I have a BA in Anthropology (3.0 GPA) and a Master's degree in International Development (3.4). My Master's is a policy degree that gets you ready to work for the government/UN/aid agencies. I at one point had thought that this might have been a career path which I was interested in, but after one semester I realized it wasn't for me. Instead of dropping out I took as many cross-listed grad courses in econ and poli sci as i could. I also took one graduate seminar in History.
So I have done a significant amount of graduate work, completed a graduate degree, and am familiar with the seminar setting and what graduate work entails. My question is: Given my non-History academic background (This is kind of a misnomer. I have always been a historian.
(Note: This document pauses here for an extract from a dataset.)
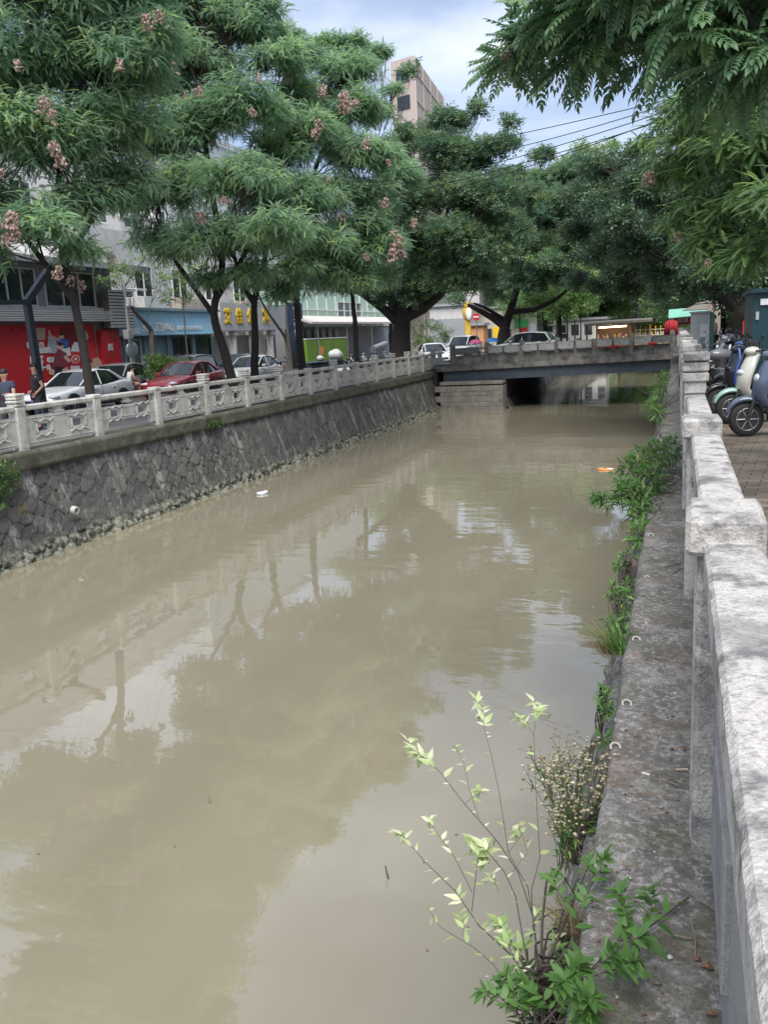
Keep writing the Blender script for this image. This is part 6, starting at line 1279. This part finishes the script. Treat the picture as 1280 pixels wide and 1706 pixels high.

My work up until now has merely contextualized my historical perspective), and my somewhat mediocre grades, would I be better off applying for an MA or a PHD? Above all I want to get in somewhere. I have spent the last 6 months reading the scholarship on the field I am interested in -19th Century US cultural history- and I am going to spend the summer working on my writing sample. I am re-taking the GRE to get a better score and I should have ok LORs ( because at least two will come from non-Historians I am praying that I can get the third from the professor of the grad course that i took in history. He also happens to be department chair.) Recently I have been leaning towards applying for an MA because I would have to get one anyway and I'm terrified of rejection.
If anyone has any advice I would really appreciate it. I can also elaborate on my academic history if necessary. This conundrum keeps me awake some nights..................
Thanks!!!!!!!!!!!!!!!!!!!!!
PS: I should point out that there is actually much more coherence to my academic career than I let on. My Master's essentially dealt with the development of capitalism and urbanization, as well as touching on some of the socio-cultural ramifications of those developments. I am interested in the history of these same processes in the US and how culture both responded to, and laid the groundwork for, these forces of "modernization". That's where Anthropology fits in.